▶ [Request]: Retype exactly the lines from the first one through the line with "S.camera = cam", including both ends; skip any pictures.

******

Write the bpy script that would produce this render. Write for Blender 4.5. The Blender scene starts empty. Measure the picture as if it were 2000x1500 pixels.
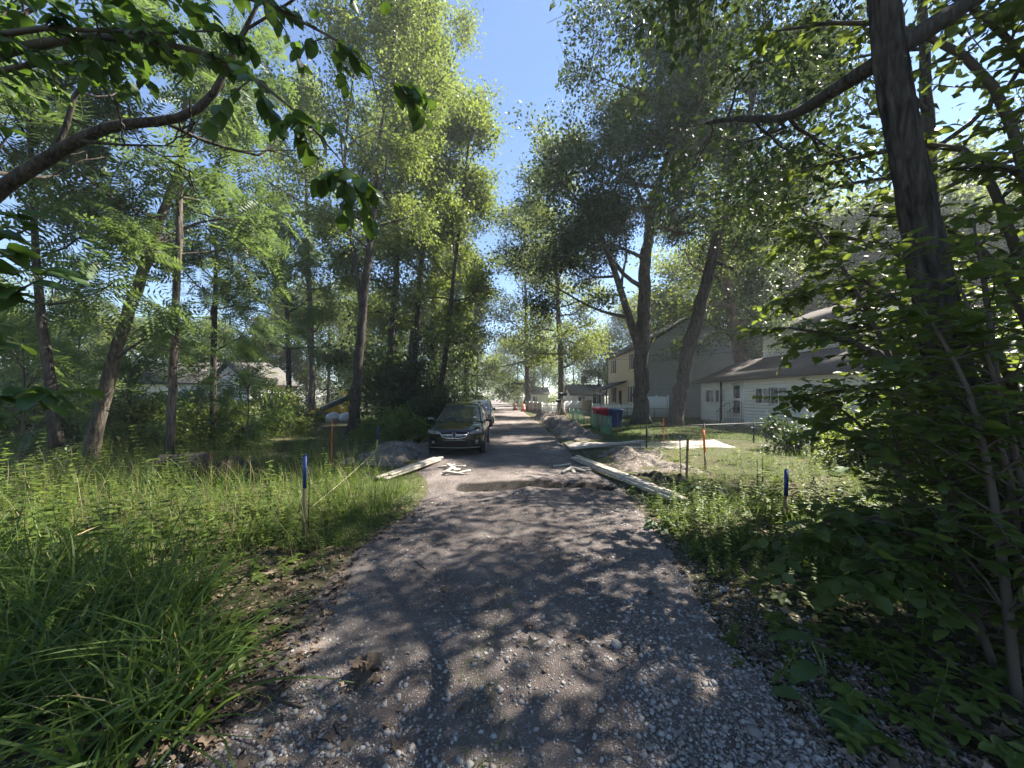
import bpy, bmesh, math, random
import numpy as np
from mathutils import Vector, Matrix
rng = np.random.default_rng(7)
random.seed(7)
R = math.radians
S = bpy.context.scene
COL = S.collection

# ------------------------------------------------------------------ camera, sky, sun, exposure
F, HOR, H = 722.0, 775.0, 1.9          # focal length in photo pixels, horizon row, eye height
cam = bpy.data.objects.new('camera', bpy.data.cameras.new('camera'))
COL.objects.link(cam)
cam.location = (0, 0, H)
cam.rotation_euler = (R(90), 0, 0)
cam.data.sensor_width = 36.0
cam.data.lens = 36.0 * F / 2000.0
cam.data.shift_y = 25.0 / 2000.0
cam.data.clip_start = 0.05
cam.data.clip_end = 3000
S.camera = cam

SUN_AZ, SUN_EL = 62.0, 50.0            # azimuth from +Y towards +X
W = bpy.data.worlds.new('World'); S.world = W; W.use_nodes = True
wn = W.node_tree.nodes; wl = W.node_tree.links
bg = wn['Background']; bg.inputs['Strength'].default_value = 0.055
sky = wn.new('ShaderNodeTexSky'); sky.sky_type = 'NISHITA'; sky.sun_disc = False
sky.sun_elevation = R(SUN_EL); sky.sun_rotation = R(SUN_AZ)
sky.air_density = 1.0; sky.dust_density = 0.0; sky.ozone_density = 5.0
wl.new(sky.outputs[0], bg.inputs['Color'])
sd = Vector((math.cos(R(SUN_EL)) * math.sin(R(SUN_AZ)), math.cos(R(SUN_EL)) * math.cos(R(SUN_AZ)), math.sin(R(SUN_EL))))
sl = bpy.data.lights.new('sun', 'SUN'); sl.energy = 5.0; sl.angle = R(0.53); sl.color = (1.0, 0.93, 0.82)
so = bpy.data.objects.new('sun', sl); COL.objects.link(so); so.location = (30, 10, 40)
so.rotation_euler = (-sd).to_track_quat('-Z', 'Y').to_euler()
S.view_settings.view_transform = 'Standard'; S.view_settings.look = 'None'
S.view_settings.exposure = 2.2; S.view_settings.gamma = 1.0
try:
    S.cycles.max_bounces = 7; S.cycles.diffuse_bounces = 4; S.cycles.glossy_bounces = 2
    S.cycles.transmission_bounces = 5; S.cycles.transparent_max_bounces = 6
    S.cycles.use_denoising = True; S.cycles.sample_clamp_indirect = 6.0
    S.cycles.caustics_reflective = False; S.cycles.caustics_refractive = False
except Exception: pass

# ------------------------------------------------------------------ helpers
def P(px, py, Y): return np.array([(px - 1000) / F * Y, Y, H - (py - HOR) / F * Y])
def G(px, py):
    Y = H * F / (py - HOR); return np.array([(px - 1000) / F * Y, Y, 0.0])
def nrm(v):
    v = np.asarray(v, float); return v / (np.linalg.norm(v, axis=-1, keepdims=True) + 1e-9)

def mesh_np(name, V, faces, mats=None, smooth=False):
    """V (n,3); faces: list of int arrays (m,3) or (m,4)"""
    me = bpy.data.meshes.new(name)
    V = np.asarray(V, np.float32)
    fl = [np.asarray(f, np.int32) for f in faces if len(f)]
    me.vertices.add(len(V)); me.vertices.foreach_set('co', V.ravel())
    idx = np.concatenate([f.ravel() for f in fl]); tot = np.concatenate([np.full(len(f), f.shape[1], np.int32) for f in fl])
    start = np.concatenate([[0], np.cumsum(tot)[:-1]]).astype(np.int32)
    me.loops.add(len(idx)); me.loops.foreach_set('vertex_index', idx)
    me.polygons.add(len(tot)); me.polygons.foreach_set('loop_start', start); me.polygons.foreach_set('loop_total', tot)
    if smooth: me.polygons.foreach_set('use_smooth', np.ones(len(tot), bool))
    me.update(calc_edges=True)
    if mats is not None: me.materials.append(mats)
    return me

class MB:
    """collects triangles / quads"""
    def __init__(s): s.V = []; s.T = []; s.Q = []; s.n = 0
    def add(s, V, T=None, Q=None):
        V = np.asarray(V, float).reshape(-1, 3)
        if T is not None and len(T): s.T.append(np.asarray(T, int) + s.n)
        if Q is not None and len(Q): s.Q.append(np.asarray(Q, int) + s.n)
        s.V.append(V); s.n += len(V); return s
    def box(s, c, size, rz=0.0, M=None, taper=1.0):
        x, y, z = np.array(size) / 2.0
        v = np.array([[-x,-y,-z],[x,-y,-z],[x,y,-z],[-x,y,-z],[-x*taper,-y*taper,z],[x*taper,-y*taper,z],[x*taper,y*taper,z],[-x*taper,y*taper,z]])
        if M is not None: v = v @ np.array(M).T
        if rz:
            cz, sz = math.cos(rz), math.sin(rz); v = v @ np.array([[cz, sz, 0], [-sz, cz, 0], [0, 0, 1]])
        return s.add(v + np.array(c), Q=[[0,3,2,1],[4,5,6,7],[0,1,5,4],[1,2,6,5],[2,3,7,6],[3,0,4,7]])
    def bar(s, a, b, w, h, up=(0, 0, 1)):
        a, b = np.array(a, float), np.array(b, float); d = nrm(b - a)
        u = np.array(up, float); 
        if abs(d @ u) > .95: u = np.array([1., 0, 0])
        sx = nrm(np.cross(d, u)); sz = np.cross(sx, d)
        v = [p + sx * i * w / 2 + sz * j * h / 2 for p in (a, b) for i, j in ((-1,-1),(1,-1),(1,1),(-1,1))]
        return s.add(v, Q=[[0,1,2,3],[7,6,5,4],[0,4,5,1],[1,5,6,2],[2,6,7,3],[3,7,4,0]])
    def tube(s, pts, rad, n=8, cap=True, rough=0.0, rs=None, ridge=0.0):
        pts = np.asarray(pts, float); k = len(pts)
        rad = np.broadcast_to(np.asarray(rad, float), (k,))
        t = nrm(np.gradient(pts, axis=0))
        u = np.array([1., 0, 0]) if abs(t[0][0]) < .8 else np.array([0, 1., 0])
        rows = []; a = np.arange(n) * 2 * math.pi / n; ca, sa = np.cos(a)[:, None], np.sin(a)[:, None]
        for i in range(k):
            u = nrm(u - t[i] * (u @ t[i])); w = np.cross(t[i], u)
            rr = rad[i]
            if rough: rr = rad[i] * (1 + rough * rs.normal(size=(n, 1)))
            if ridge:
                z = pts[i][2]; rf = ridge * ((vnoise(9 * ca + z * .9, 9 * sa - z * .7, 1, 71) - .5) * 1.3 + (vnoise(17 * ca + z * 3.1, 17 * sa + z * 2.2, 1, 72) - .5)); rr = rad[i] * (1 + rf)
            rows.append(pts[i] + (ca * u + sa * w) * rr)
        V = np.concatenate(rows); i = np.arange(k - 1)[:, None] * n; j = np.arange(n)[None]; j2 = (j + 1) % n
        Q = np.stack([i + j, i + j2, i + n + j2, i + n + j], -1).reshape(-1, 4)
        s.add(V, Q=Q)
        if cap and n >= 3:
            b = s.n - len(V)
            s.V.append(np.array([pts[0], pts[-1]])); c0, c1 = s.n, s.n + 1; s.n += 2
            jj = np.arange(n); s.T.append(np.stack([b + (jj + 1) % n, b + jj, np.full(n, c0)], -1))
            e = b + (k - 1) * n; s.T.append(np.stack([e + jj, e + (jj + 1) % n, np.full(n, c1)], -1))
        return s
    def mesh(s, name, mat, off=(0, 0, 0), smooth=False):
        V = np.concatenate(s.V) - np.array(off)
        fs = []
        if s.T: fs.append(np.concatenate(s.T))
        if s.Q: fs.append(np.concatenate(s.Q))
        return mesh_np(name, V, fs, mat, smooth)

def tag(o, label=None, cat=None, group=None, kind=None):
    if label: o['label'] = label
    if cat: o['category'] = cat
    if group: o['group'] = group
    if kind: o['kind'] = kind
    return o
def root(name, label, cat, loc, group=None, rz=0.0):
    o = bpy.data.objects.new(name, None); o.empty_display_size = .2; COL.objects.link(o)
    o.location = tuple(float(v) for v in loc); o.rotation_euler = (0, 0, rz)
    return tag(o, label, cat, group)
def ob(name, me, parent=None, loc=None):
    o = bpy.data.objects.new(name, me); COL.objects.link(o)
    if parent is not None: o.parent = parent
    if loc is not None: o.location = tuple(float(v) for v in loc)
    return o
def kids(o): return [c for c in bpy.data.objects if c.parent == o]
def copy_tree(o, ch, parent=None):
    c = o.copy(); COL.objects.link(c); c.parent = parent
    for k in ch.get(o.name, []): copy_tree(k, ch, c)
    return c
def child_map():
    m = {}
    for c in bpy.data.objects:
        if c.parent: m.setdefault(c.parent.name, []).append(c)
    return m
def bevel(o, w=.004, seg=1):
    m = o.modifiers.new('bevel', 'BEVEL'); m.width = w; m.segments = seg; m.limit_method = 'ANGLE'; return o

def scatter(T, Fc, pos, axis, nor, L, Wd, U=None):
    """instances template T (k,3: along axis, sideways, along normal) -> verts, faces"""
    pos, axis, nor = map(lambda a: np.asarray(a, float), (pos, axis, nor))
    axis = nrm(axis); side = nrm(np.cross(nor, axis)); n2 = np.cross(axis, side)
    L = np.broadcast_to(np.asarray(L, float), (len(pos),))[:, None, None]; Wd = np.broadcast_to(np.asarray(Wd, float), (len(pos),))[:, None, None]
    U = L if U is None else np.broadcast_to(np.asarray(U, float), (len(pos),))[:, None, None]
    V = pos[:, None] + T[None, :, 0:1] * L * axis[:, None] + T[None, :, 1:2] * Wd * side[:, None] + T[None, :, 2:3] * U * n2[:, None]
    n, k = len(pos), len(T)
    Fa = (np.asarray(Fc)[None] + (np.arange(n) * k)[:, None, None]).reshape(-1, np.asarray(Fc).shape[1])
    return V.reshape(-1, 3), Fa

# ------------------------------------------------------------------ materials
def nodes(name):
    m = bpy.data.materials.new(name); m.use_nodes = True
    nt = m.node_tree; return m, nt, nt.nodes, nt.links, nt.nodes['Principled BSDF']
def rgb(c): return (c[0], c[1], c[2], 1.0)
def plain(name, col, rough=.6, metal=0.0, var=.12, scale=6.0, bump=.0, bscale=60.0, spec=.5, coat=0.0, dirt=None):
    m, nt, N, Lk, b = nodes(name)
    tc = N.new('ShaderNodeTexCoord'); nz = N.new('ShaderNodeTexNoise'); nz.inputs['Scale'].default_value = scale; nz.inputs['Detail'].default_value = 6
    Lk.new(tc.outputs['Object'], nz.inputs['Vector'])
    rp = N.new('ShaderNodeValToRGB'); rp.color_ramp.elements[0].position = .3; rp.color_ramp.elements[1].position = .7
    d = dirt if dirt else [c * (1 - var) for c in col]
    rp.color_ramp.elements[0].color = rgb(d); rp.color_ramp.elements[1].color = rgb([min(1, c * (1 + var)) for c in col])
    Lk.new(nz.outputs['Fac'], rp.inputs['Fac']); Lk.new(rp.outputs['Color'], b.inputs['Base Color'])
    b.inputs['Roughness'].default_value = rough; b.inputs['Metallic'].default_value = metal
    b.inputs['Specular IOR Level'].default_value = spec; b.inputs['Coat Weight'].default_value = coat
    if bump:
        n2 = N.new('ShaderNodeTexNoise'); n2.inputs['Scale'].default_value = bscale; n2.inputs['Detail'].default_value = 8
        Lk.new(tc.outputs['Object'], n2.inputs['Vector'])
        bp = N.new('ShaderNodeBump'); bp.inputs['Strength'].default_value = bump; bp.inputs['Distance'].default_value = .02
        Lk.new(n2.outputs['Fac'], bp.inputs['Height']); Lk.new(bp.outputs['Normal'], b.inputs['Normal'])
    return m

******

▶ [Exercise output]:
Write the bpy script that would produce this render. Write for Blender 4.5. The Blender scene starts empty. Measure the picture as if it were 2000x1500 pixels.
import bpy, bmesh, math, random
import numpy as np
from mathutils import Vector, Matrix
rng = np.random.default_rng(7)
random.seed(7)
R = math.radians
S = bpy.context.scene
COL = S.collection

# ------------------------------------------------------------------ camera, sky, sun, exposure
F, HOR, H = 722.0, 775.0, 1.9          # focal length in photo pixels, horizon row, eye height
cam = bpy.data.objects.new('camera', bpy.data.cameras.new('camera'))
COL.objects.link(cam)
cam.location = (0, 0, H)
cam.rotation_euler = (R(90), 0, 0)
cam.data.sensor_width = 36.0
cam.data.lens = 36.0 * F / 2000.0
cam.data.shift_y = 25.0 / 2000.0
cam.data.clip_start = 0.05
cam.data.clip_end = 3000
S.camera = cam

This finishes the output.